A key strength for C3.ai – and one that every customer I talked to seems to be exploiting – is the openness to swap in and use preferred tools for X or Y while relying on the platform and type system architecture for abstracting complexity and running data-driven applications at scale. Bank of America, for example, use DataRobot for data science exploration while Shell uses a combination of Alteryx, Databricks and TIBCO Spotfire for rapid proof-of-concept work before bringing models and applications into production at scale on the C3.ai platform. C3.ai's platform and ambitions are big and broad, so I see the company's pragmatic openness to best-of-breed options and cloud-native services as sensible, realistic and in tune with the openness and flexibility that customers are after.

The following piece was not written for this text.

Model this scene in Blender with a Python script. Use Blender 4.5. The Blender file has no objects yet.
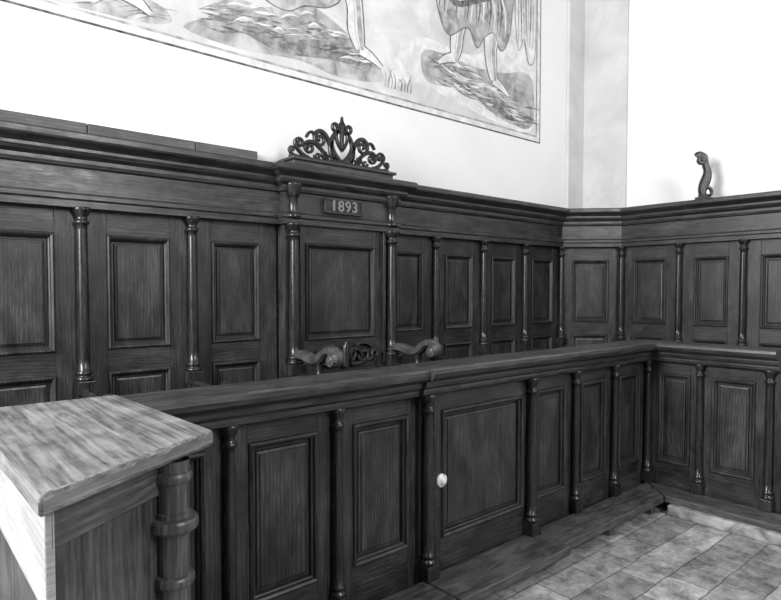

C3.ai executives repeatedly emphasized that its roadmap is very customer driven. In 2019 the focus was on adding customer-requested connectors and integrations, low-code development options and user-interface improvements. A Spring 2020 upgrade will deliver improvements to the data-exploration and hyper-parameter optimization features of C3.ai’s Ex Machina data science studio. The company’s Summer 2020 release will focus on the developer experience, with improvements supporting serverless computing, self-healing capabilities and sub-second deployment speeds.

With its deals with IBM, Microsoft and Baker Hughes, C3.ai is clearly scaling up its sales and delivery capacity, yet it remains a midsized company that obviously takes pride in staying close to its customers. “There’s no customer where we have a traditional arm’s-length [vendor-to-customer] relationship,” Siebel concluded in his keynote address. “All of our customers are on speed dial.”